Dressed in a bright-yellow life vest, Casillo climbed right over the wall and walked across two runways to a tarmac outside the terminal at the airport.
No one noticed Casillo until he approached a Delta Airlines employee outside the terminal. That's when the airport notified the police.
What Casillo may not have known is that he had just breached a $100 million, state-of-the-art security system designed to keep the most dangerous terrorists away. He walked past motion detectors and closed-circuit cameras completely undetected.
The failed system, made by Raytheon, is called the Port Authority's Perimeter Intrustion Detection System (PIDS).
What's interesting is that a man dripping wet and wearing bright yellow made it past the entire security system without even a single person or camera noticing him.
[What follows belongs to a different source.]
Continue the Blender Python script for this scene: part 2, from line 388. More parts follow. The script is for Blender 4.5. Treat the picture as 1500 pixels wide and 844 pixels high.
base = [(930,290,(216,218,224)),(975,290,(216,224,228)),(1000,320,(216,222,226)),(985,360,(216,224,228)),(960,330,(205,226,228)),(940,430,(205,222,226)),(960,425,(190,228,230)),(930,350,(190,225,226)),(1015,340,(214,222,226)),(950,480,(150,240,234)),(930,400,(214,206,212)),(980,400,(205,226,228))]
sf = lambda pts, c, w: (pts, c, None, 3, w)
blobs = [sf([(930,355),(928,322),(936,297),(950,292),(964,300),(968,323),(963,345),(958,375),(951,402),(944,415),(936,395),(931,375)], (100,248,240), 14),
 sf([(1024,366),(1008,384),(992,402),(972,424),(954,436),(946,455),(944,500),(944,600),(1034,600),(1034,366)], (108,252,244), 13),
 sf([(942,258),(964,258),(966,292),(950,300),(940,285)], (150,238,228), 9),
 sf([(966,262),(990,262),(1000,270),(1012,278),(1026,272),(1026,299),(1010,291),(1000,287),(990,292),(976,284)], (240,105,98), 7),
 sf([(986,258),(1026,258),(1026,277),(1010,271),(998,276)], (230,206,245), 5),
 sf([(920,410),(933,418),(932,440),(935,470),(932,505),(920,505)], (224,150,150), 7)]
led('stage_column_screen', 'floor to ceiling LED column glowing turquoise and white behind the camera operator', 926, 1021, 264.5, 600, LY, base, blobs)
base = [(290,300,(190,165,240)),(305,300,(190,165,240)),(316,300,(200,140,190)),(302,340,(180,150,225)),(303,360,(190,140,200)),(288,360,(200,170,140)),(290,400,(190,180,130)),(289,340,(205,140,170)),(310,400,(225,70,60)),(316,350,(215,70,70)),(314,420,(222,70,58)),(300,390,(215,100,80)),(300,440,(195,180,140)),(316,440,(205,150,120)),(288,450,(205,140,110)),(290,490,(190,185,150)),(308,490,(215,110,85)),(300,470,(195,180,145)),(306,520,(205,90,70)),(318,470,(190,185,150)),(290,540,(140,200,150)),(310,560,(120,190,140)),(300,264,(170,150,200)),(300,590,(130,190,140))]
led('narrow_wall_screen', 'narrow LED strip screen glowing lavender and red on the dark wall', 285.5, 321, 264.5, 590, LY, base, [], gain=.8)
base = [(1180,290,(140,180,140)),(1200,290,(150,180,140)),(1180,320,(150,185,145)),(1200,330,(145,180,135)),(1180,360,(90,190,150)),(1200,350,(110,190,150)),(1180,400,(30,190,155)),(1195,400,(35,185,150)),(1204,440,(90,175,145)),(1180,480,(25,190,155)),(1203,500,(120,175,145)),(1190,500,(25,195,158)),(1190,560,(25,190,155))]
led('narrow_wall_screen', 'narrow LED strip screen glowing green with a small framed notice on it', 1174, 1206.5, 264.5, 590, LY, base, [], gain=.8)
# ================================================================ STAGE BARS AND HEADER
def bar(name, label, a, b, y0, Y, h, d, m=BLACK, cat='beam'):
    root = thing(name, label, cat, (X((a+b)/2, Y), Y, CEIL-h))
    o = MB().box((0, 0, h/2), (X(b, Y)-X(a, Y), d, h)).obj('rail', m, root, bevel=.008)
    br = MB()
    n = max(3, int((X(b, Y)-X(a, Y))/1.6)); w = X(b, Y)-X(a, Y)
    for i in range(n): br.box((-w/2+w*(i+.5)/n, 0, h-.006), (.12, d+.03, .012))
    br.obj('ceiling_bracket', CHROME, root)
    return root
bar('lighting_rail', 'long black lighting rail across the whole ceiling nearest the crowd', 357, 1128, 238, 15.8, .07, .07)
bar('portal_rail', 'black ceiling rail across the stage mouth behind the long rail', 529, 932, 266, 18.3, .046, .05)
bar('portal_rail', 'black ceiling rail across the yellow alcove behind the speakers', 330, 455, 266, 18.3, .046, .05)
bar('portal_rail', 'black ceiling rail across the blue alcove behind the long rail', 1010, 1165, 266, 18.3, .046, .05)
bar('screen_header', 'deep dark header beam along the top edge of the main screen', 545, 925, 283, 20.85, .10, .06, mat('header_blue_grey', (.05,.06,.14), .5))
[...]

Authorities arrested the man and charged him with criminal trespassing. News reports say he was partying the night before with friends. But why are they focusing on the man who climbed the wall instead of asking how he managed to get all the way through security at the airport? The man isn't a criminal -- he was stranded and had to swim 3 miles.
If he hadn't approached the Delta worker, he probably could have made it inside.
The Port Authority police are blaming the security system. Still, how do we know who is completely at fault? Did the airport disable the security system for some reason or did the system just fail?
And how did nobody see a man in a yellow vest climb the fence?